Actions for Self-Determination:
  • 14th or 15th Century: Iroquois Confederacy is formed. The U.S. Constitution draws heavily from the constitution of the Iroquois nations. (note: different sources cite different times for initiation of the Confederacy).
  • 1804: Haiti wins independence from colonial France, the only nation to gain nationhood through slave revolt.  General Toussaint L’Ouverture, who was formerly enslaved and is self-educated, becomes one of the principal leaders of the revolution. After being promised his freedom, he is captured and imprisoned in France, where he dies in prison.
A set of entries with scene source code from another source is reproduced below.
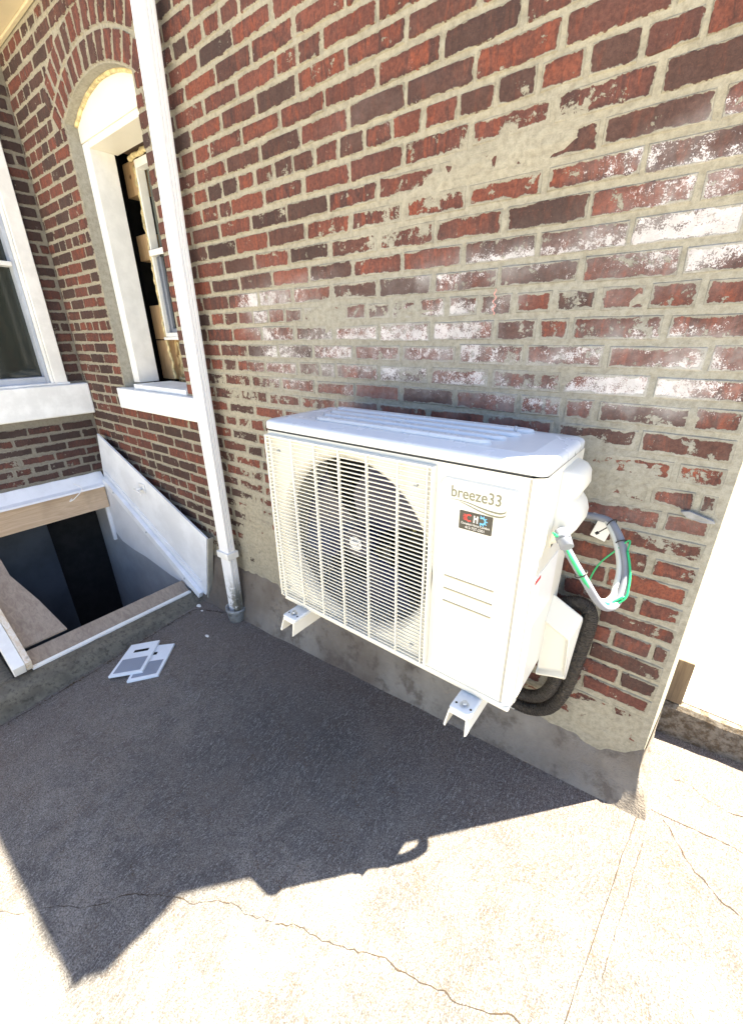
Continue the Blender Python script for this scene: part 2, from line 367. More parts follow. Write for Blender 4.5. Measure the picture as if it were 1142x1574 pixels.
class Wall:
    """bricks + mortar in (u, z) space; to(u, z, o) maps to the place (o = how far proud of the face)"""
    def __init__(s, to, fld): s.to = to; s.f = fld; s.v = []; s.fa = []; s.mi = []; s.uv = []; s.fl = []; s.br = []; s.sz = []
    def face(s, pts3, mi, uv, fl, br, sz):
        b = len(s.v); s.v += pts3; s.fa.append(list(range(b, b+len(pts3)))); s.mi.append(mi)
        s.uv += uv; s.fl += fl; s.br += [br]*len(pts3); s.sz += [sz]*len(pts3)
    def brick(s, quad, hl, hh, r, proud):
        """quad: 4 (u,z) corners, ccw, from the lower left"""
        c = Vector((sum(p[0] for p in quad)/4, sum(p[1] for p in quad)/4)); ch = .005
        loc = ((-hl, -hh), (hl, -hh), (hl, hh), (-hl, hh)); inn = []; luv = []
        for p, l in zip(quad, loc):
            dv = Vector(p)-c; ex = 1-ch/max(hl, .01); ez = 1-ch/hh
            # shrink along the brick's own axes
            ax = (Vector(quad[1])-Vector(quad[0])).normalized(); az = (Vector(quad[3])-Vector(quad[0])).normalized()
            a = dv.dot(ax); bb = dv.dot(az); k = ax.dot(az)
            inn.append((p[0]-ax.x*math.copysign(ch, a)-az.x*math.copysign(ch, bb), p[1]-ax.y*math.copysign(ch, a)-az.y*math.copysign(ch, bb)))
            luv.append((l[0]*ex, l[1]*ez))
        F = [s.f(*p)+(1,) for p in quad]
        pr = [proud+random.uniform(-.0008, .0008) for _ in range(4)]
        smc = s.f(c.x, c.y)[0]; proud -= 0
        s.face([s.to(p[0], p[1], q) for p, q in zip(inn, pr)], 0, luv, F, r, (hl, hh, 0, 1))
        for i in range(4):
            j = (i+1) % 4
            s.face([s.to(quad[i][0], quad[i][1], -.006), s.to(quad[j][0], quad[j][1], -.006), s.to(inn[j][0], inn[j][1], pr[j]), s.to(inn[i][0], inn[i][1], pr[i])], 0,
                   [loc[i], loc[j], luv[j], luv[i]], [F[i], F[j], F[j], F[i]], r, (hl, hh, 0, 1))
    def rect(s, u0, u1, zc, hh, darkb=0):
        j = lambda: random.uniform(-.0014, .0014)
        z0, z1 = zc-hh, zc+hh
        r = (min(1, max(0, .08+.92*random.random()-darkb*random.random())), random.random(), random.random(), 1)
        q = [(u0+j(), z0+j()), (u1+j(), z0+j()), (u1+j(), z1+j()), (u0+j(), z1+j())]
        s.brick(q, (u1-u0)/2, hh, r, random.uniform(.0003, .0020))
    def courses(s, umin, umax, r0, r1, holes, darkf, ph=0.0):
        """holes(z) -> list of (ua, ub) to leave open at that height"""
        for r in range(r0, r1+1):
            zc = Z0+COURSE*r
            head = r % 7 == 0
            L = BL/2 if head else BL
            p0 = (.20 if head else (.45 if r % 2 else .91))*BL + ph
            k0 = math.floor((umin-p0)/L)-1
            k = k0
            hs = holes(zc)
            while p0+k*L < umax:
                u0, u1 = p0+k*L, p0+(k+1)*L; k += 1
                cj = random.uniform(-.003, .003)
                segs = [(max(u0, umin), min(u1, umax))]
                for (ha, hb) in hs:
                    ns_ = []
                    for (a, b) in segs:
                        if hb <= a or ha >= b: ns_.append((a, b)); continue
                        if ha > a: ns_.append((a, ha+JT/2))
                        if hb < b: ns_.append((hb-JT/2, b))
                    segs = ns_
                for (a, b) in segs:
                    if b-a < .03: continue
                    if not head and b-a > .2 and random.random() < .06:
                        mid = a+(b-a)*random.choice((.5, .6)); s.rect(a+JT/2, mid-.003, zc, COURSE/2-JH/2, darkf((a+mid)/2, zc)); s.rect(mid+.003, b-JT/2, zc, COURSE/2-JH/2, darkf((b+mid)/2, zc)); continue
                    s.rect(a+JT/2+cj, b-JT/2+cj, zc+random.uniform(-.001, .001), COURSE/2-JH/2+random.uniform(-.0022, .0018), darkf((a+b)/2, zc))
    def mortar(s, u0, u1, z0, z1, step=.022, o=-.0045):
        nu = max(1, round((u1-u0)/step)); nz = max(1, round((z1-z0)/step))
        g = [[None]*(nz+1) for _ in range(nu+1)]
        for i in range(nu+1):
            for k in range(nz+1):
                u = u0+(u1-u0)*i/nu; z = z0+(z1-z0)*k/nz; f_ = s.f(u, z)
                oo = o if (i in (0, nu) or k in (0, nz)) else -.0030+.0050*min(1.1, max(0, f_[0]-.30))+.0030*mnoise.noise(Vector((u*24, z*30, 5)))
                g[i][k] = (s.to(u, z, oo), f_+(1,))
        for i in range(nu):
            for k in range(nz):
                q = [g[i][k], g[i+1][k], g[i+1][k+1], g[i][k+1]]
                s.face([a[0] for a in q], 1, [(0, 0)]*4, [a[1] for a in q], (0, 0, 0, 1), (1, 1, 0, 1))
    def quadm(s, pts, o=-.0045, mi=1):
        s.face([s.to(p[0], p[1], o) for p in pts], mi, [(0, 0)]*len(pts), [s.f(*p)+(1,) for p in pts], (0, 0, 0, 1), (1, 1, 0, 1))
    def build(s, name, mats, parent, solid=None):
        me = bpy.data.meshes.new(name); me.from_pydata([tuple(v) for v in s.v], [], s.fa)
        me.polygons.foreach_set('material_index', s.mi)
        uvl = me.uv_layers.new(name='UVMap'); uvl.data.foreach_set('uv', [c for p in s.uv for c in p])
        for nm, arr in (('fld', s.fl), ('brk', s.br), ('siz', s.sz)):
            a = me.attributes.new(nm, 'FLOAT_COLOR', 'CORNER'); a.data.foreach_set('color', [c for p in arr for c in p])
        me.update()
        return link(name, me, mats, parent)

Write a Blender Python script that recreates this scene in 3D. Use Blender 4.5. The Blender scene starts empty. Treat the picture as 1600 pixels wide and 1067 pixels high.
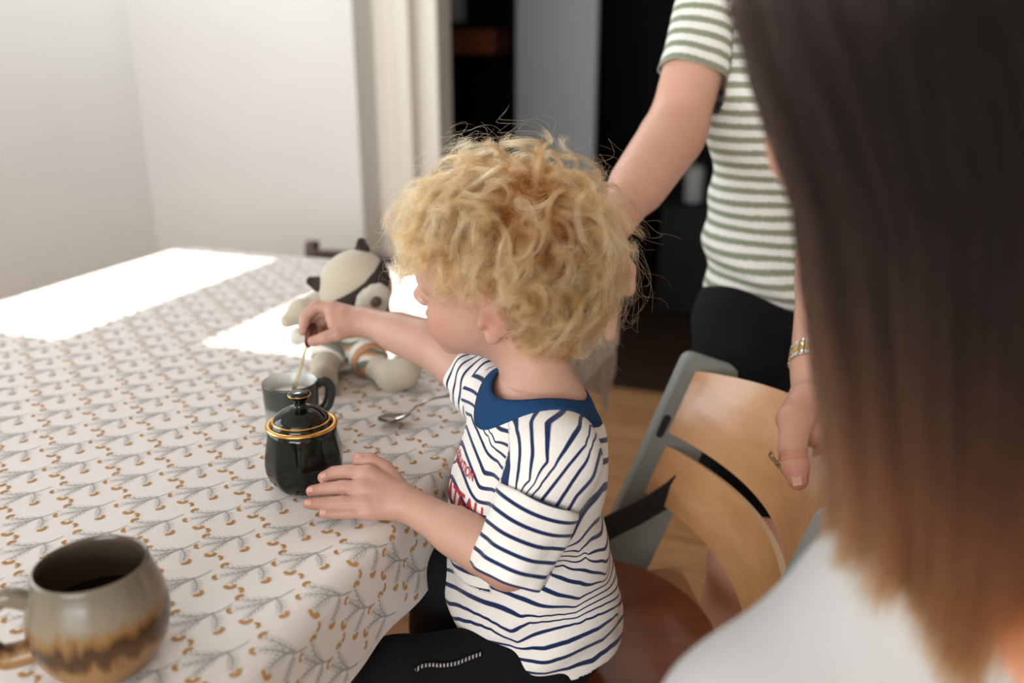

  • 1841-42: The Dorr Rebellion in Rhode Island organizes 12,000 working class people who couldn’t vote or serve in militias to form their own People’s Convention. A new constitution organized by the convention did not require property ownership for voting and was voted for by 14,000 state residents (a clear majority in Rhode Island).
Discussion Questions:
  • What demographic of people is responsible for both the Constitution and the Partial Birth Abortion Act?
  • Why was owning property required for white men to vote?
  • Reflect on voting today. Who can and can't vote? What percentage of the country votes and what demographic?
  • Discuss modern representations of Haiti. What relationship do these have to Haiti's history as the first free Black nation in the Americas?